## Directions for this task
Wherever a line below holds the word "scene", copy that line.

================

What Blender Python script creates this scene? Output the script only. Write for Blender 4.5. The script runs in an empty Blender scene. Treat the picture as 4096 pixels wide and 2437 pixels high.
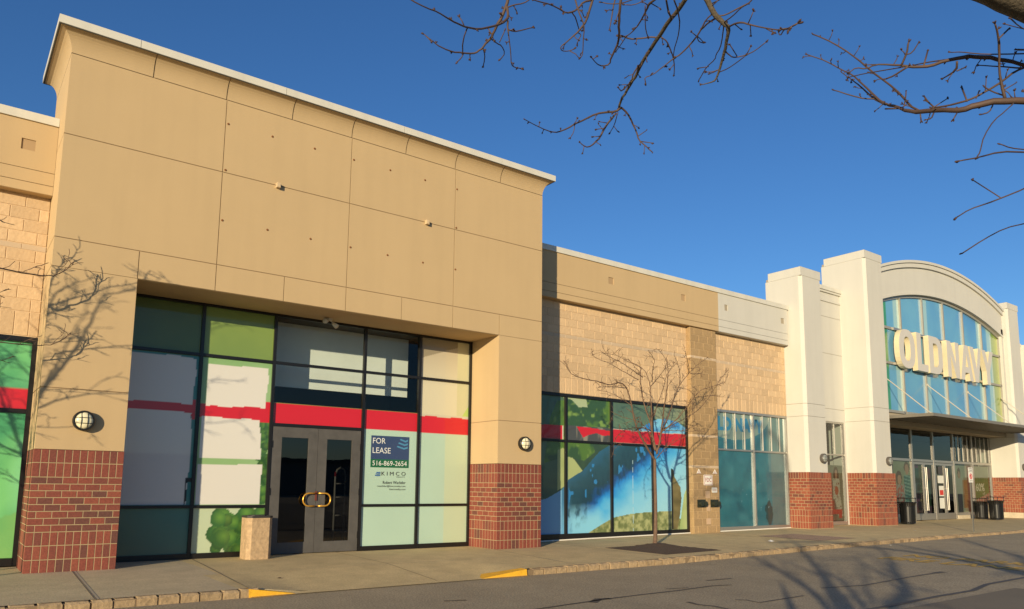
import bpy, bmesh, math, random
import numpy as np
from mathutils import Vector, Matrix
SC=bpy.context.scene
# ---------------------------------------------------------------- camera
cam_d=bpy.data.cameras.new('camera'); cam=bpy.data.objects.new('camera',cam_d); SC.collection.objects.link(cam); SC.camera=cam
yaw,pitch,roll=-0.6436342,0.1330674,0.0106210
F=Vector((-math.sin(yaw)*math.cos(pitch),math.cos(yaw)*math.cos(pitch),math.sin(pitch)))
Rr=Vector((math.cos(yaw),math.sin(yaw),0)); Uu=Rr.cross(F)
R2=math.cos(roll)*Rr+math.sin(roll)*Uu; U2=-math.sin(roll)*Rr+math.cos(roll)*Uu
M=Matrix((R2,U2,-F)).transposed().to_4x4(); M.translation=Vector((-1.1855,-14.0238,1.42))
cam.matrix_world=M
cam_d.sensor_width=36; cam_d.lens=3036.367/4096*36; cam_d.shift_y=317.5/4096; cam_d.clip_end=2000; cam_d.clip_start=.05
# ---------------------------------------------------------------- sky, sun, exposure
SUN_EL=math.radians(9.7); SUN_DIR=Vector((.8050,.5933,0)).normalized()   # travel direction of the light on the ground
w=bpy.data.worlds.new('World'); SC.world=w; w.use_nodes=True
nt=w.node_tree; bg=nt.nodes['Background']
sky=nt.nodes.new('ShaderNodeTexSky'); sky.sky_type='NISHITA'; sky.sun_disc=False
sky.sun_elevation=SUN_EL; sky.sun_rotation=math.atan2(-SUN_DIR.x,-SUN_DIR.y)
sky.air_density=1.0; sky.dust_density=0.15; sky.ozone_density=4.3; sky.altitude=50
hs=nt.nodes.new('ShaderNodeHueSaturation'); hs.inputs['Saturation'].default_value=1.08; hs.inputs['Hue'].default_value=.507; nt.links.new(sky.outputs[0],hs.inputs['Color']); nt.links.new(hs.outputs[0],bg.inputs[0]); bg.inputs[1].default_value=0.120
sl=bpy.data.lights.new('sun','SUN'); so=bpy.data.objects.new('sun',sl); SC.collection.objects.link(so)
sl.energy=5.0; sl.angle=math.radians(0.5); sl.color=(1.0,0.82,0.545)
d=Vector((SUN_DIR.x*math.cos(SUN_EL),SUN_DIR.y*math.cos(SUN_EL),-math.sin(SUN_EL)))
so.rotation_euler=d.to_track_quat('-Z','Y').to_euler(); so.location=(-20,-30,20)
SC.view_settings.view_transform='Standard'; SC.view_settings.look='None'; SC.view_settings.gamma=1
SC.view_settings.exposure=0.31
SC.cycles.max_bounces=8; SC.cycles.transparent_max_bounces=12
# ---------------------------------------------------------------- helpers
def link(o): SC.collection.objects.link(o); return o
def tag(o,label=None,cat=None,group=None,kind=None):
    if label: o['label']=label
    if cat: o['category']=cat
    if group: o['group']=group
    if kind: o['kind']=kind
    return o
def empty(name,loc=(0,0,0),label=None,cat=None,group=None):
    o=bpy.data.objects.new(name,None); link(o); o.location=loc; o.empty_display_size=.1
    return tag(o,label,cat,group)
class MB:
    def __init__(s): s.v=[];s.f=[];s.m=[];s.col=None
    def quad(s,*p,m=0):
        n=len(s.v); s.v+= [tuple(q) for q in p]; s.f.append(tuple(range(n,n+len(p)))); s.m.append(m)
    def box(s,x0,x1,y0,y1,z0,z1,m=0):
        n=len(s.v)
        s.v+=[(x0,y0,z0),(x1,y0,z0),(x1,y1,z0),(x0,y1,z0),(x0,y0,z1),(x1,y0,z1),(x1,y1,z1),(x0,y1,z1)]
        for f in ((0,3,2,1),(4,5,6,7),(0,1,5,4),(1,2,6,5),(2,3,7,6),(3,0,4,7)): s.f.append(tuple(n+i for i in f)); s.m.append(m)
    def obox(s,O,U,V,W,m=0):   # oriented box from corner O and edge vectors
        O,U,V,W=map(Vector,(O,U,V,W)); n=len(s.v)
        for a,b,c in ((0,0,0),(1,0,0),(1,1,0),(0,1,0),(0,0,1),(1,0,1),(1,1,1),(0,1,1)): s.v.append(tuple(O+U*a+V*b+W*c))
        fl=U.cross(V).dot(W)<0
        for f in ((0,3,2,1),(4,5,6,7),(0,1,5,4),(1,2,6,5),(2,3,7,6),(3,0,4,7)):
            g=tuple(n+i for i in f); s.f.append(g[::-1] if fl else g); s.m.append(m)
    def tile(s,O,U,Zv,N,d,c,m=0):   # a brick or block face: raised by d along N with chamfer c
        O,U,Zv,N=map(Vector,(O,U,Zv,N)); u=U.normalized(); z=Zv.normalized(); n=len(s.v)
        base=[O,O+U,O+U+Zv,O+Zv]; top=[O+u*c+z*c,O+U-u*c+z*c,O+U+Zv-u*c-z*c,O+Zv+u*c-z*c]
        s.v+=[tuple(b) for b in base]; s.v+=[tuple(t+N*d) for t in top]
        fs=[(4,5,6,7)]+[(i,(i+1)%4,4+(i+1)%4,4+i) for i in range(4)]
        fl=U.cross(Zv).dot(N)<0
        for f in fs:
            g=tuple(n+i for i in f); s.f.append(g[::-1] if fl else g); s.m.append(m)
    def prism(s,pts,y0,y1,m=0,axis='y'):   # polygon (a,b) extruded
        k=len(pts); n=len(s.v)
        def P(a,b,t):
            return (a,t,b) if axis=='y' else ((t,a,b) if axis=='x' else (a,b,t))
        s.v+=[P(a,b,y0) for a,b in pts]+[P(a,b,y1) for a,b in pts]
        ar=sum(pts[i][0]*pts[(i+1)%k][1]-pts[(i+1)%k][0]*pts[i][1] for i in range(k))
        f1=tuple(n+i for i in range(k)); f2=tuple(n+k+i for i in reversed(range(k)))
        s.f+=[f1,f2]; s.m+=[m,m]
        for i in range(k):
            j=(i+1)%k; s.f.append((n+i,n+k+i,n+k+j,n+j)); s.m.append(m)
    def cyl(s,c,r,h,n=24,axis='z',m=0,r2=None):
        r2=r if r2 is None else r2; k=len(s.v); ring=[(math.cos(2*math.pi*i/n),math.sin(2*math.pi*i/n)) for i in range(n)]
        def P(a,b,t):
            if axis=='z': return (c[0]+a,c[1]+b,c[2]+t)
            if axis=='y': return (c[0]+a,c[1]+t,c[2]+b)
            return (c[0]+t,c[1]+a,c[2]+b)
        s.v+=[P(a*r,b*r,0) for a,b in ring]+[P(a*r2,b*r2,h) for a,b in ring]
        s.f+=[tuple(k+i for i in reversed(range(n))),tuple(k+n+i for i in range(n))]; s.m+=[m,m]
        for i in range(n):
            j=(i+1)%n; s.f.append((k+i,k+j,k+n+j,k+n+i)); s.m.append(m)
    def tube(s,P,R,n=6,m=0,closed=False):
        P=[Vector(p) for p in P]; K=len(P); base=len(s.v); prev=None
        for i in range(K):
            t=(P[min(i+1,K-1)]-P[max(i-1,0)])
            if closed: t=P[(i+1)%K]-P[i-1]
            if t.length<1e-9: t=Vector((0,0,1))
            t.normalize()
            if prev is None:
                a=t.orthogonal().normalized()
            else:
                a=(prev-t*prev.dot(t)); a=a.normalized() if a.length>1e-6 else t.orthogonal().normalized()
            prev=a; b=t.cross(a); r=R[i] if hasattr(R,'__len__') else R
            for k in range(n):
                an=2*math.pi*k/n; s.v.append(tuple(P[i]+(a*math.cos(an)+b*math.sin(an))*r))
        for i in range(K if closed else K-1):
            i2=(i+1)%K
            for k in range(n):
                k2=(k+1)%n; s.f.append((base+i*n+k,base+i*n+k2,base+i2*n+k2,base+i2*n+k)); s.m.append(m)
        if not closed:
            s.f.append(tuple(base+k for k in reversed(range(n)))); s.f.append(tuple(base+(K-1)*n+k for k in range(n))); s.m+=[m,m]
    def blob(s,c,ax,n1=5,n2=4,m=0):   # small ellipsoid: ax = three axis vectors
        c=Vector(c); base=len(s.v); A=[Vector(a) for a in ax]
        s.v.append(tuple(c-A[2])); 
        for i in range(1,n2):
            ph=math.pi*i/n2-math.pi/2
            for k in range(n1):
                th=2*math.pi*k/n1; s.v.append(tuple(c+A[0]*math.cos(th)*math.cos(ph)+A[1]*math.sin(th)*math.cos(ph)+A[2]*math.sin(ph)))
        s.v.append(tuple(c+A[2])); last=len(s.v)-1
        for k in range(n1):
            k2=(k+1)%n1; s.f.append((base,base+1+k2,base+1+k)); s.m.append(m)
            for i in range(n2-2):
                a=base+1+i*n1; s.f.append((a+k,a+k2,a+n1+k2,a+n1+k)); s.m.append(m)
            a=base+1+(n2-2)*n1; s.f.append((a+k,a+k2,last)); s.m.append(m)
    def build(s,name,mats,parent=None,loc=None,smooth=False,fix=False):
        me=bpy.data.meshes.new(name)
        if not isinstance(mats,(list,tuple)): mats=[mats]
        o=(0,0,0) if loc is None else loc
        vv=s.v if loc is None else [(a-o[0],b-o[1],c-o[2]) for a,b,c in s.v]
        me.from_pydata(vv,[],s.f)
        for m in mats: me.materials.append(m)
        me.polygons.foreach_set('material_index',s.m)
        if smooth: me.polygons.foreach_set('use_smooth',[True]*len(s.f))
        me.update()
        if fix:
            bm=bmesh.new(); bm.from_mesh(me); bmesh.ops.recalc_face_normals(bm,faces=bm.faces); bm.to_mesh(me); bm.free()
        ob=bpy.data.objects.new(name,me); link(ob); ob.location=o
        if parent is not None:
            ob.parent=parent; pl=world_loc(parent); ob.location=(o[0]-pl[0],o[1]-pl[1],o[2]-pl[2])
        return ob
def world_loc(o):
    v=Vector(o.location)
    while o.parent is not None: o=o.parent; v+=Vector(o.location)
    return v
def srgb(h):
    h=h.lstrip('#'); c=[int(h[i:i+2],16)/255 for i in (0,2,4)]
    return tuple((x/12.92 if x<=.04045 else ((x+.055)/1.055)**2.4) for x in c)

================

## Response to this exercise
What Blender Python script creates this scene? Output the script only. Write for Blender 4.5. The script runs in an empty Blender scene. Treat the picture as 4096 pixels wide and 2437 pixels high.
SC=bpy.context.scene